LagrangeEuler said:
Well, this is a representation of ##Z_2## group. So it needs to be a group. If I write just Caley table it is confusing. Because of that, I asked the question. Your answers till now were not helpful.
There is no such thing as a Cayley table for a representation.
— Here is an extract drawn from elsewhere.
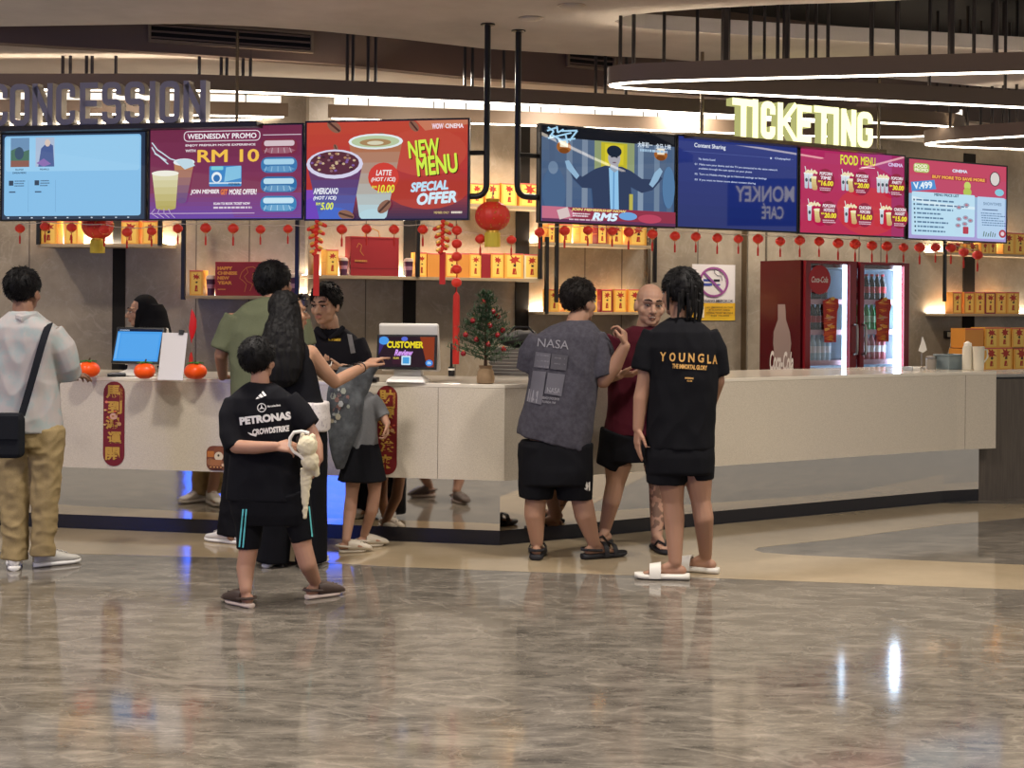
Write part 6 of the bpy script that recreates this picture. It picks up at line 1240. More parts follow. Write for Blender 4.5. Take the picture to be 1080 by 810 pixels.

The Cayley table for ##\mathbb{Z}_2## is
\begin{array}{l|*{5}{l}}
+ & 0 & 1 \\
\hline
0 & 0 & 1 \\
\hline
1 & 1 & 0 \\
\end{array}
As I said earlier, a representation is a group homomorphism ##D\, : \,\mathbb{Z}_2\longrightarrow \operatorname{Aut}(S)## with a set ##S##. Let's assume for simplicity that ##S## is finite, say ##S=\{s_1,\ldots,s_n\}.## Then ##D(0)=\operatorname{id}_S=1## so ##D(0)(s_k)=s_k##. ##D(1)=\sigma## is then a permutation of ##S## and since ##\sigma^2=\sigma\cdot\sigma=D(1)\cdot D(1)=D(1+1)=D(0)=1## it is of order two. The only table I see here is to write
\begin{align*}
D\, : \,\mathbb{Z}_2 &\longrightarrow \operatorname{S}_n\\
0&\longmapsto \operatorname{id}_S = (s_k\longmapsto s_k)\\
1&\longmapsto \sigma=(s_k\longmapsto \sigma(s_k))
\end{align*}
I have the impression that you identified ##0\in \mathbb{Z}_2## with ##\operatorname{id}_S## and ##1\in \mathbb{Z}_2## with ##\sigma\in \operatorname{S}_n## but why? They are in different groups and as such different elements. Since the kernel of ##D## is a subgroup of ##\mathbb{Z}_2##, we don't have many choices. Either this kernel is ##\{0\}## in which case we have a faithful representation and ##\operatorname{Aut}(S)=S_n \trianglerighteq D(\mathbb{Z}_2)\cong \mathbb{Z}_2,## or we have the trivial representation ##D(0)=D(1)=\operatorname{id}_S##.